The IFoA has an active research programme, driven by research committees within each of its main practice areas and the Actuarial Research Centre. The Life Research Committee (LRC) drives the research agenda of the life practice area. It consists of around 10 members, including a mix of life office actuaries, actuarial consultants, academics and IFoA staff.

The life research agenda is dynamic, and responsive to the regulatory change that life practitioners have recently had to deal with. In addition to traditional themes of regulation and reporting, the LRC aims to extend the profession’s research horizons into new areas. It achieves its goals through instigating, supporting and overseeing member-led research working parties from inception to delivery of output.

Output typically takes the form of formal research papers, often presented at IFoA sessional meetings, but could also be presentations to conferences and regional societies, as well as magazine and newsletter articles. Social media is also increasingly used to disseminate interim results and stimulate debate.

To supplement this work, the LRC engages with academia and commissions academic research, for example via the Actuarial Research Centre. The committee is always open to interesting and relevant new research ideas, and typically initiates around three new working parties each year. It is also focused on helping the profession to have a voice in the wider financial world, so works closely with the IFoA’s communications team.

Current research

At present there are 18 active life working parties and two further cross-practice working parties. Most of the working parties can be divided into those that focus on customer and product, and those focusing on regulation and regulatory change.

Three of these working parties were established in the latter half of 2018 in response to the upcoming implementation of IFRS 17, the new international accounting standard for insurance reporting.

They have made a positive start, already looking to disseminate some of their thinking – particularly around contractual service margins and discount rates. Prior to that, several working parties were established in response to Solvency II, looking at the impact of the new capital regulations in a number of ‘hot’ areas, including matching adjustment, risk margin, transitional measures and equity release valuation. These working parties have been actively promoting their views to UK and European regulators, through both formal consultation responses and more informal means.

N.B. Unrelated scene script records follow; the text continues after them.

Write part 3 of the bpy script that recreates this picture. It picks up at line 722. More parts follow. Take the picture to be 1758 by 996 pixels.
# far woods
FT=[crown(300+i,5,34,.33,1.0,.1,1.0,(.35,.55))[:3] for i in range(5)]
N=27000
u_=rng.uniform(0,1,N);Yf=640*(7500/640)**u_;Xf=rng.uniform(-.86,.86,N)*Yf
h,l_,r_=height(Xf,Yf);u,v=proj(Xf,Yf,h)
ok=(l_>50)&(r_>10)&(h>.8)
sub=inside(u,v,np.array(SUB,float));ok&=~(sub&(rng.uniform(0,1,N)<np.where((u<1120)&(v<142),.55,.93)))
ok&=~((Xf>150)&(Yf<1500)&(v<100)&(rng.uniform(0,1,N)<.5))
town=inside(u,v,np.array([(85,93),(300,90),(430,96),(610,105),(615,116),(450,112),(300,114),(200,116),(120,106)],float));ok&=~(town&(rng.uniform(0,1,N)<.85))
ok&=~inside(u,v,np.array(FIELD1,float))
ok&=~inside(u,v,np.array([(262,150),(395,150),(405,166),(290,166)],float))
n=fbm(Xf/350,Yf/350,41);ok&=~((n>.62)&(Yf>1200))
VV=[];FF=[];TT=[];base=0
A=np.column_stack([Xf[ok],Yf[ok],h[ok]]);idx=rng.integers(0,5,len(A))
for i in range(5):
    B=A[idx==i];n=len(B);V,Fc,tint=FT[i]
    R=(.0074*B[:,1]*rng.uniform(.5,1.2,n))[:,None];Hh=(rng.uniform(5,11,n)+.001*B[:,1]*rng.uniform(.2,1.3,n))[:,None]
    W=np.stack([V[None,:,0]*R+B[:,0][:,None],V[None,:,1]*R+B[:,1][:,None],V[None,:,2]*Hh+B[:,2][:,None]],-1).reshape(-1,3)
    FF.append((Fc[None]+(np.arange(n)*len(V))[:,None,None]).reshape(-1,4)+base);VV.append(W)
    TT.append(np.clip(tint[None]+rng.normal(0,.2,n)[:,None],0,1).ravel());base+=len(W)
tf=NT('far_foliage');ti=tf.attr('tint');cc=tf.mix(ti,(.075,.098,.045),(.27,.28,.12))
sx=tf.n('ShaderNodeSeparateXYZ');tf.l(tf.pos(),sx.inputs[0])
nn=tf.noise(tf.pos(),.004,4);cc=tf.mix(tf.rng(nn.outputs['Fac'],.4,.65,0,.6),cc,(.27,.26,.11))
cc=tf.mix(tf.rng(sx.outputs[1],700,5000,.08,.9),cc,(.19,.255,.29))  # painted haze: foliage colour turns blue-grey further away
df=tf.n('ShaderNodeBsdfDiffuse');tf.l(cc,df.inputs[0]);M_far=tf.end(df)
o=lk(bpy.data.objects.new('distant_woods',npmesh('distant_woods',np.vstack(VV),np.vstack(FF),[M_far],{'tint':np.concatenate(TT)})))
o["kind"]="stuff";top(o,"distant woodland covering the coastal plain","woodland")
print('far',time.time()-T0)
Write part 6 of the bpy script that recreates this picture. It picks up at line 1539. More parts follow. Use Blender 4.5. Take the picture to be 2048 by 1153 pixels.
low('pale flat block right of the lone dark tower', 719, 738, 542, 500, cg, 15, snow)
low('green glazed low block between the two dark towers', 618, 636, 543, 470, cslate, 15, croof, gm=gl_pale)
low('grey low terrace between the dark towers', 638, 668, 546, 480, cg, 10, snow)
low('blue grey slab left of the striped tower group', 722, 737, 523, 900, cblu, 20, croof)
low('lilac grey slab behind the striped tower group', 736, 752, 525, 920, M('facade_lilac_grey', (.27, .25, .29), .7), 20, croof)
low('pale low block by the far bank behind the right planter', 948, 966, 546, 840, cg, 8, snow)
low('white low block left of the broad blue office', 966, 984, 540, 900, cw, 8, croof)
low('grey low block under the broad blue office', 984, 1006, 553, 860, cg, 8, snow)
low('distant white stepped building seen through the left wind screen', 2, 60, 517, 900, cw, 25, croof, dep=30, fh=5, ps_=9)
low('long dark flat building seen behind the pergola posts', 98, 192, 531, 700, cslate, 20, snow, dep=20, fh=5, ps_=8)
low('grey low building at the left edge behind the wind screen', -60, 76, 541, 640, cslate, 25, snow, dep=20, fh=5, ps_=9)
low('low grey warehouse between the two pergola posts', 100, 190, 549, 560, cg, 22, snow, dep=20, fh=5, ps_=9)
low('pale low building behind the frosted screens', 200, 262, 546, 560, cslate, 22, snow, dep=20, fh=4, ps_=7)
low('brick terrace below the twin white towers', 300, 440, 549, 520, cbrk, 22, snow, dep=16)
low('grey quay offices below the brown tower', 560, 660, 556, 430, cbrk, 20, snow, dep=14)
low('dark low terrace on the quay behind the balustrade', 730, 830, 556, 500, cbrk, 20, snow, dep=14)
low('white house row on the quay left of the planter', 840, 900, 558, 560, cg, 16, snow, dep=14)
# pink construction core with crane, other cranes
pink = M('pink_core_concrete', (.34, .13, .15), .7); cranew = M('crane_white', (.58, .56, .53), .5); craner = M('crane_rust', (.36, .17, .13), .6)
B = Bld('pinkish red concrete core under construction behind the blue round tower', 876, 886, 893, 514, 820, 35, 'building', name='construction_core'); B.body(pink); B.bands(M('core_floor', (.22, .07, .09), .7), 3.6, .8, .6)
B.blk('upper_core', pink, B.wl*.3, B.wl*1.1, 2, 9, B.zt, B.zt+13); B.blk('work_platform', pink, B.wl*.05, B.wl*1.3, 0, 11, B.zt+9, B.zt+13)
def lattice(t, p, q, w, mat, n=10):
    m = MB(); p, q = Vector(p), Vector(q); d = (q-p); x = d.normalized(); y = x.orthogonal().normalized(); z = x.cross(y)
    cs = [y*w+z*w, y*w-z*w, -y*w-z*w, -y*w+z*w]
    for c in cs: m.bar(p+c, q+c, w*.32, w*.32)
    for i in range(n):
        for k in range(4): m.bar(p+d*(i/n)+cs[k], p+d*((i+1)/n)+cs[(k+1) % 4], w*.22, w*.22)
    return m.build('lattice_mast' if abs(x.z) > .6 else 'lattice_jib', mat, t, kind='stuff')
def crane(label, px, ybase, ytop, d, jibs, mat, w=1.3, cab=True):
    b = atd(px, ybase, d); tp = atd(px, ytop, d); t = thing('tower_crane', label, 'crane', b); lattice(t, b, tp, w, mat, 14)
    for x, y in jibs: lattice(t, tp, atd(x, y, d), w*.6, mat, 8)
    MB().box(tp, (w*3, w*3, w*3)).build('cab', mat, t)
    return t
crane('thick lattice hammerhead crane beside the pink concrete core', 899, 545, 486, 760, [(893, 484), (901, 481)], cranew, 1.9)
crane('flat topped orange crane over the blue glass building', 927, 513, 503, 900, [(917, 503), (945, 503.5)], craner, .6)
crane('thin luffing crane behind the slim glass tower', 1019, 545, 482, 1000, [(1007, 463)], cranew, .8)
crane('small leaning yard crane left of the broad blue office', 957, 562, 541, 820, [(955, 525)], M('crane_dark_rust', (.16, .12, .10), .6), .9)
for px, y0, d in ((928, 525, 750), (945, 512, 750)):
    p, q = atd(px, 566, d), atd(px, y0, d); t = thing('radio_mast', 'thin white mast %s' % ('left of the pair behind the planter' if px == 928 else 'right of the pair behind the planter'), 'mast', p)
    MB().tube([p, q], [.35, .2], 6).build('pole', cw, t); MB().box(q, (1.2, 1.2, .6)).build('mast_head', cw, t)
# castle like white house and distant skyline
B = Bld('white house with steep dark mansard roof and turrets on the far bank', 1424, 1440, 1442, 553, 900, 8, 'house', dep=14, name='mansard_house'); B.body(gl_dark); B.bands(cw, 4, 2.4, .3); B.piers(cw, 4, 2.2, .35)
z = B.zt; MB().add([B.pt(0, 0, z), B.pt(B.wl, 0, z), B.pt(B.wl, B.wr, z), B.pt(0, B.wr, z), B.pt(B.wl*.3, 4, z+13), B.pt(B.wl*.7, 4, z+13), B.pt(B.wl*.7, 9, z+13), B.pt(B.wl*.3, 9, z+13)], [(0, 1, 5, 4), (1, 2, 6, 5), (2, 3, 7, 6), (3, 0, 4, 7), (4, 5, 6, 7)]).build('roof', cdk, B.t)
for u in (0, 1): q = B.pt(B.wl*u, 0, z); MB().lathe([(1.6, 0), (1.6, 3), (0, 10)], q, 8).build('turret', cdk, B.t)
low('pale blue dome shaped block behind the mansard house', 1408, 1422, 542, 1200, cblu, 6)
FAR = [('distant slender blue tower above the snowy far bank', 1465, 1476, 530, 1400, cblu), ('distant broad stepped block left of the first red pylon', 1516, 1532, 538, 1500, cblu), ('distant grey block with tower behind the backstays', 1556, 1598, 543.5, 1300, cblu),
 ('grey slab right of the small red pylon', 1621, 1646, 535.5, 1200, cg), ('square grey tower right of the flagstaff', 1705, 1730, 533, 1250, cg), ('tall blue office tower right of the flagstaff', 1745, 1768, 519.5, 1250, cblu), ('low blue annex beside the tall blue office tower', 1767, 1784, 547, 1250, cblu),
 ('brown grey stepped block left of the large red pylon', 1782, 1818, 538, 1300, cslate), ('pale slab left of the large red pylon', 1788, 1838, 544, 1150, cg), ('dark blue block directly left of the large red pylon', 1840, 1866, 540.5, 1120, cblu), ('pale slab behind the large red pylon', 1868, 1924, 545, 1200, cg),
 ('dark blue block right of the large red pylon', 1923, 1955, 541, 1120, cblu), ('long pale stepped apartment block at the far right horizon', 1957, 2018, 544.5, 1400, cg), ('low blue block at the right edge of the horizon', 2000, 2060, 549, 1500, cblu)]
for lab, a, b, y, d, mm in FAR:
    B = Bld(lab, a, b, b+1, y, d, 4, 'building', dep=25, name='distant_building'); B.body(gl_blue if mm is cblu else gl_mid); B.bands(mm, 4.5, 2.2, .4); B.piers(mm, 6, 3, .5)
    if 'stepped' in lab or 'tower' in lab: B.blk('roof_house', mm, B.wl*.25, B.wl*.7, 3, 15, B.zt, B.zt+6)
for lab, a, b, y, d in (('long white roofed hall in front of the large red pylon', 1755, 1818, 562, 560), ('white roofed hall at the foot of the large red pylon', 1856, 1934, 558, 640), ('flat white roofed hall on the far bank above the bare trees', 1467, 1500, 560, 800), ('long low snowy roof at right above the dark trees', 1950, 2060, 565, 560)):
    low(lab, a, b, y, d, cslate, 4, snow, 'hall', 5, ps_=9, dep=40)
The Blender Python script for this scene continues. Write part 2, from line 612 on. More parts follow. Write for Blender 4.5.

On the customer and product side, working parties are considering such diverse topics as policyholder behaviour in extreme conditions, the design of risk metrics for consumers of insurance products, the value of with-profits products to consumers, and financial literacy. Another group is considering innovation in retirement products, and, for the more technically astute, there is a long-standing group looking at modelling of extreme events.

Get involved

The profession is always looking for volunteers to support its activities. If you are interested in becoming a thought leader within the profession, potentially influencing regulators and policymakers, or developing a network of contacts outside your workplace, or if you simply want to fulfil your CPD requirements by giving back to your profession, please visit bit.ly/1mKL1JE, where you will find details of existing vacancies, either for the LRC itself or one of its research working parties.

Richard Schneider is an independent actuarial consultant and member of the Life Research Committee

On the horizon

An event frequently used by working parties to showcase their research is the Life Conference, and 2018 was no different; Matching Adjustment, Risk Margin, Equity Release, Financial Literacy, Reinsurance and Taxation groups all gave presentations.

A survey on research ‘hot topics’ was also undertaken, covering ideas such as the impact of artificial intelligence on the role of the actuary, the role of regulators in supporting innovation and competition, and the impact of regulation on risk management techniques. The LRC is currently analysing the results and identifying the next batch of new working parties.

This year, the Life Conference will be held in Dublin on 20-22 November.